On September 23, 2020, the Province announced the establishment of the Mineral Advisory Council to provide strategic advice, guidance, and recommendations on a Minerals Strategy and Action Plan for Alberta. 

Alberta’s current regulatory regime does not contemplate the production and development of lithium. One function of the Mineral Advisory Council is to explore regulatory options and the regulatory changes required to implement a lithium strategy as part of Alberta’s metallic and industrial minerals sector through stakeholder engagement. Some of the necessary changes required to facilitate development and production of Alberta’s lithium include the following: 

– Changes to the tenure permitting regulatory scheme pursuant to the Metallic and Industrial Minerals Tenure Regulation to better accommodate lithium. Specifically, extending the first two-year assessment period under the current 14-year term to give lithium producers more time to scale up their exploration. In addition, changes to permit inclusion of expenses related to the development of mineral extraction technologies as qualified expenditures to meet minimum spending requirements are required to facilitate extension of the regime to lithium. 

– Amendments to the Metallic and Industrial Minerals Royalty Regulation to create royalty rate specific to lithium. 

– Alberta Energy Regulator directives, legislation, and regulations that could apply or be adapted for lithium production. Clearly defined provisions in the Responsible Energy Development Act, the energy resource enactments, and the applicable specified enactments addressing Alberta’s emerging lithium industry will be important in order for Alberta’s lithium industry’s growth.


The global geothermal power market has been projected to grow at a compound annual growth rate of 2.6% between 2019 to 2026 and reach a value of $6.8 billion. A growing interest in geothermal development can be attributed to factors such as advances in technology, improvements in the data available, the ability for geothermal to complement other industrial and commercial practices, and the potential for geothermal to serve as a relatively clean source of heat and electricity. 

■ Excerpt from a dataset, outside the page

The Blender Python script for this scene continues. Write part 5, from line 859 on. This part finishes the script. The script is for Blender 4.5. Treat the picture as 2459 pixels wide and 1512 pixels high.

In Alberta, research has illustrated a potential to develop geothermal on a commercial scale with excess of 6,100 MW of thermal power capacity potential and 1,150 MW of technically recoverable electrical power capacity potential for a 30 year production period. The factors which contribute to Alberta’s ability to benefit from the potential of geothermal development include natural geological advantages, the expertise of the established oil and gas sector and the opportunity to repurpose inactive oil and gas wells, well sites and existing infrastructure.

On December 9, 2020, Bill 36: Geothermal Resource Development Act (“Bill 36”) received royal assent. Bill 36 is dedicated to the establishment of a regulatory framework for the development of geothermal resources in Alberta. In particular, Bill 36 establishes a framework to regulate geothermal development below the base of groundwater protection, which is the depth groundwater transitions from non-saline to saline. Bill 36 will apply retroactively to any geothermal resource development in Alberta. 

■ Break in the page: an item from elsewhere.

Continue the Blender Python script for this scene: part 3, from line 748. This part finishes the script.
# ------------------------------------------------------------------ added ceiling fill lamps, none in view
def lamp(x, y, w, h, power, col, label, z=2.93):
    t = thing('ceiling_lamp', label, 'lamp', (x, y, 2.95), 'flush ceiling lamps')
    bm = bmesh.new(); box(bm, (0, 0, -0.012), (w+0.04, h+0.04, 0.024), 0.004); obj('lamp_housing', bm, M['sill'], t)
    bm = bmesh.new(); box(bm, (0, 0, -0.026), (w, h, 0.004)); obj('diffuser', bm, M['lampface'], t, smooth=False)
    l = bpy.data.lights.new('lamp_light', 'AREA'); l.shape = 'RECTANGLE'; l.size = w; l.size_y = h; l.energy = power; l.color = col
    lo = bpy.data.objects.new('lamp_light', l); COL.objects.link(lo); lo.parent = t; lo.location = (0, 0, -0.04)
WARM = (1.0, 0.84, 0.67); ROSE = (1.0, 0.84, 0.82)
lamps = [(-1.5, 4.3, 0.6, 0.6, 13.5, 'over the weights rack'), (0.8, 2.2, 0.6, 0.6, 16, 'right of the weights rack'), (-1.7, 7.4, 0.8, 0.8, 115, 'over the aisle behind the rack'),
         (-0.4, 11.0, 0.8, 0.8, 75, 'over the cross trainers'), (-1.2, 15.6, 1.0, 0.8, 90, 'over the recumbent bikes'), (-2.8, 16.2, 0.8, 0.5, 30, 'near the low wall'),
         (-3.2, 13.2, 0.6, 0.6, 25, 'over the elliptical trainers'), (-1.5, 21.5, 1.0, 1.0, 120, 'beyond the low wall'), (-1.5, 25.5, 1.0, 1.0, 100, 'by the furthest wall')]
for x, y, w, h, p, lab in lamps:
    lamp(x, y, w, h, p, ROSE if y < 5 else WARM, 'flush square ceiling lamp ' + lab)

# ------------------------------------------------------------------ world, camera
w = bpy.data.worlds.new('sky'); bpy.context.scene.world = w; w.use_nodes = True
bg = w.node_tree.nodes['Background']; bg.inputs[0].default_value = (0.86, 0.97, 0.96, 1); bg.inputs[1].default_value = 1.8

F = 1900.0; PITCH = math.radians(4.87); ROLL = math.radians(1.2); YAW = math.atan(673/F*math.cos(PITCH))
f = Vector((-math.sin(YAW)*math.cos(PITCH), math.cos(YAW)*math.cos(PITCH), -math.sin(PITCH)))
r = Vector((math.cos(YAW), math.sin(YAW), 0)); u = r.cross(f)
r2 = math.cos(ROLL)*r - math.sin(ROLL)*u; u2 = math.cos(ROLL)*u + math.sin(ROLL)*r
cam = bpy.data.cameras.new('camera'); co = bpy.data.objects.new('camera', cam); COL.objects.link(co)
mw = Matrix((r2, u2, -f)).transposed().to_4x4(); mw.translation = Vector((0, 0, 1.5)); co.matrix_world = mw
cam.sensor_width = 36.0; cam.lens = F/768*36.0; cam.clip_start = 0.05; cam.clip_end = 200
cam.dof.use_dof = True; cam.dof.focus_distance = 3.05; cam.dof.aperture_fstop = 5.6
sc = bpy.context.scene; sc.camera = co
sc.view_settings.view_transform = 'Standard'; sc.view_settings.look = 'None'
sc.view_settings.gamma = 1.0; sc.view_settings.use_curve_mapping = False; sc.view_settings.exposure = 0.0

Bill 36 will provide the government and industry with clarity on rules and processes, establish an approach to land use and liability management, protect landowners and mineral rights owners, and establish the government’s authority to receive revenues (i.e. royalties and fees). As Bill 36 awaits proclamation, the Government of Alberta intends to engage with key industry partners and stakeholders in its efforts to implement clear and necessary geothermal regulations that will contribute to further geothermal development in Alberta.

Small Modular Reactors (SMR) 

On August 10, 2020, Alberta joined New Brunswick, Ontario, and Saskatchewan in signing a Memorandum of Understanding (“MOU”) supporting the development of small modular reactors (“SMRs”). This commits Alberta to work to promote the expanded use of nuclear power, a commitment that the other three provinces had made when they first signed the MOU in December of 2019. 

SMRs are expected to be considerably smaller and more versatile than traditional nuclear reactors. They are smaller in both output and physical size. SMRs typically generate between 200 to 300 MW of electricity and are modular, or small enough to be readily built in a factory and shipped easily. SMR technology has particular potential for Alberta’s energy sector, as it could help power oil sands facilities and further reduce the emissions intensity of Alberta oil. 

On December 18, 2020, the Province endorsed the newly released Canada’s SMR Action Plan. Further commentary on small modular reactors in Canada can be found in the SMRs: Canada Places a Bet that its Future Could be Nuclear chapter of the Canadian Power – Key Developments in 2020, Trends to Watch for in 2021 publication (download full publication below). 

What To Expect In 2021 

It is anticipated that 2021 will be a growth year for Albertan energy. With the release of the Alberta Recovery Plan, the phasing out of coal, increased energy storage projects, focus on innovation and push towards clean technology, it is anticipated that Alberta’s electricity industry will undergo a transition in 2021. 

The electricity industry can also expect to see significant regulatory change that will have sweeping effects for project developers and lenders as the AUC implements the red tape reduction initiative. It is anticipated that several outstanding issues will be resolved in 2021 providing increasing certainty for project developers and lenders. The AUC is set to release several reports and rule updates as well as hearings on significant issues. These include the release of the AUC’s updated PIP guidelines and the final DSI report, which is expected to set out a regulatory framework intending to facilitate efficient outcomes in Alberta’s utilities market. In addition, following the outcome of AUC Proceeding 26090 and the AUC’s DSI, industry will get some clarity on the use of DCG credits and charges going forward through the distribution facility owner tariff proceeding.